Criminal Justice Reform

Our criminal justice system has a great deal of room for improvement at every level of government, including here in Alameda County. Nationally, our justice system has proven to be discriminatory against Black, Indigenous, and Latino Americans who all have much higher rates of incarceration compared to their white counterparts and experience more violence from police officers, as well as increasing hate crimes and microaggressions against them from civilians. This is a systemic problem which descends from a long history in America of racism; slavery, the cancellation of Reconstruction after The Civil War (“The Compromise of 1877”), segregation laws (“Jim Crow”), and currently, mass incarceration. Similar to epochs of the past, we are in the middle of a civil rights movement and I believe that we can rise to the occasion of this moment in history and stand up to injustice to make real change.

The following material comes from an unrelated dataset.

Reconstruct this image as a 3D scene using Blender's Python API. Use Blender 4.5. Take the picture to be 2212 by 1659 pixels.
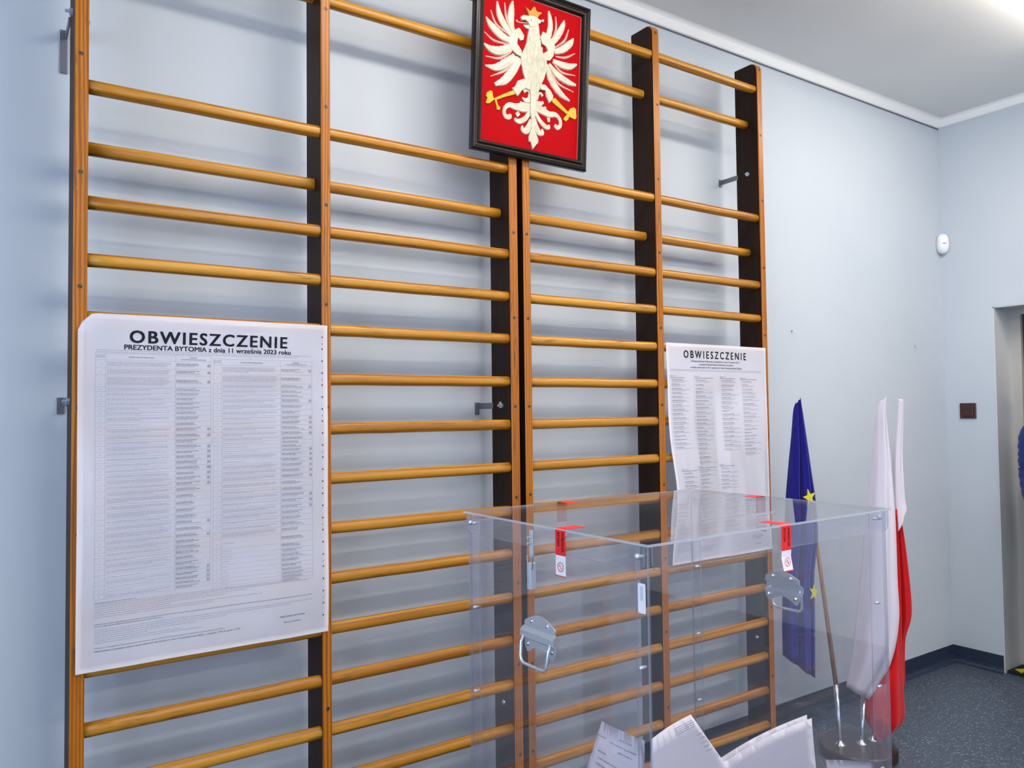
import bpy, bmesh, math, random
from mathutils import Vector, Matrix
import numpy as np

random.seed(7)
for o in list(bpy.data.objects):
    bpy.data.objects.remove(o, do_unlink=True)
scene = bpy.context.scene
C = scene.collection

# ------------------------------------------------------------------ camera
YAW, PITCH, ROLL = 0.5967, 0.0345, -0.0114
fw = Vector((math.sin(YAW)*math.cos(PITCH), math.cos(YAW)*math.cos(PITCH), math.sin(PITCH)))
rt = Vector((math.cos(YAW), -math.sin(YAW), 0))
up = rt.cross(fw)
rt2 = rt*math.cos(ROLL) + up*math.sin(ROLL)
up2 = up*math.cos(ROLL) - rt*math.sin(ROLL)
cd = bpy.data.cameras.new('camera')
cam = bpy.data.objects.new('camera', cd)
C.objects.link(cam)
m = Matrix((rt2, up2, -fw)).transposed().to_4x4()
m.translation = Vector((0, -2.2827, 1.42))
cam.matrix_world = m
cd.sensor_fit = 'HORIZONTAL'
cd.sensor_width = 36
cd.lens = 36*1690.53/2212
cd.clip_start = 0.02
scene.camera = cam

# ------------------------------------------------------------------ world, light, exposure
w = bpy.data.worlds.new('world')
scene.world = w
w.use_nodes = True
w.node_tree.nodes['Background'].inputs[0].default_value = (0.55, 0.68, 0.95, 1)
w.node_tree.nodes['Background'].inputs[1].default_value = 0.8
vs = scene.view_settings
vs.view_transform = 'Standard'
vs.look = 'None'
vs.gamma = 1
vs.use_curve_mapping = False
vs.exposure = 0.46
try:
    scene.cycles.transparent_max_bounces = 40
    scene.cycles.max_bounces = 10
    scene.cycles.diffuse_bounces = 6
    scene.cycles.caustics_reflective = False
    scene.cycles.caustics_refractive = False
except Exception:
    pass
WINDOW_POWER = 62.0
LAMP_STRENGTH = 20.0          # row nearest the wall bars
LAMP_STRENGTH_FAR = 23.0     # rows further into the room
XL, XR, YF, ZC = -2.6, 4.511, -5.4, 3.045       # the room: left, right, far front wall, ceiling
WINS = [('front', 0.1, 1.7), ('front', 2.3, 3.9), ('left', -2.4, -0.9), ('left', -4.6, -3.1)]   # window openings (wall, from, to)
for (wl_, a, b) in WINS:                         # daylight entering at each window
    ld = bpy.data.lights.new('window_daylight', 'AREA')
    ld.shape = 'RECTANGLE'; ld.size = b-a; ld.size_y = 1.6
    ld.energy = WINDOW_POWER*(0.15 if wl_ == 'front' else 1.0); ld.color = (0.66, 0.79, 1.0)
    lo = bpy.data.objects.new('window_daylight', ld)
    lo.location = ((a+b)/2, YF-0.12, 1.75) if wl_ == 'front' else (XL-0.12, (a+b)/2, 1.75)
    lo.rotation_euler = (math.radians(90), 0, 0 if wl_ == 'front' else math.radians(-90))
    C.objects.link(lo)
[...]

In Alameda County, I have been an open supporter of the movement to audit the Sheriff’s Department, and by extension, Santa Rita County Jail, which has a very high rate of inmate deaths and injuries. This has led to costly lawsuits. From 2013 to 2017, Alameda County paid out $15.5 million in settlements and judgments which is greater than the amount paid by any other agency in the region. In 2018, the Alameda County Board of Supervisors approved more than $2.5 million in such settlements which could have been better reallocated to serve our communities. The only way we can really know what is going on is to increase transparency and accountability with an operational and fiscal audit of their policies and budgets. It must be a top priority to determine why this is happening and what can be done to dramatically reduce incidents of misconduct within our county criminal justice system.

Our police do not need to be militarized. While I know that some calls, especially those with weapons involved, require officers to be able to defend themselves and others, I would also say that if a situation requires the use of a military tank, we might need our actual military. I’m also against the use of rubber bullets and chemical gasses on people during non-violent demonstrations. If the point of police officers is safety, then using tanks, heavy artillery, and chemicals against our own community seems counter-intuitive to the goals of creating public trust and peace.

With the continuing fight for racial justice, one of the main questions I get asked is where I stand on “Defund the Police.” What I take this to mean is that we need to examine our policing practices to see where we might be able to spend less on armed officers and use non-police services instead. For example, I’ve talked with mental health professionals who say that they can handle most of the calls they take by themselves, and that they know to call the police when a situation requires it. I would like to see a study completed of the calls that our police departments take and what was needed in terms of personnel to resolve those calls.

I have always been a strong advocate of Participatory Budgeting, where we have a transparent process with the entire community involved in deciding what the priorities for our money should be. If a given community decides that some of the funds for police officers should be moved to other services, then so be it.

Through political will and societal support, I believe we can solve most of these issues. Many other places, both in and out of the U.S.A. have had success with things such as civilian oversight commissions, community-based solutions to incarceration that address the root causes of criminal behavior, instituting education programs within prisons and jails, alternatives to cash bail, and investing in restorative justice programs as an alternative to traditional punitive approaches. Lastly, we do not need to expand our prison system, and that includes expanding juvenile detention centers. We must provide transparency to the public by ensuring all county criminal justice programs provide regular reports including success and failure metrics as well as detailed line item budgets.

One final thought: Black Lives Matter.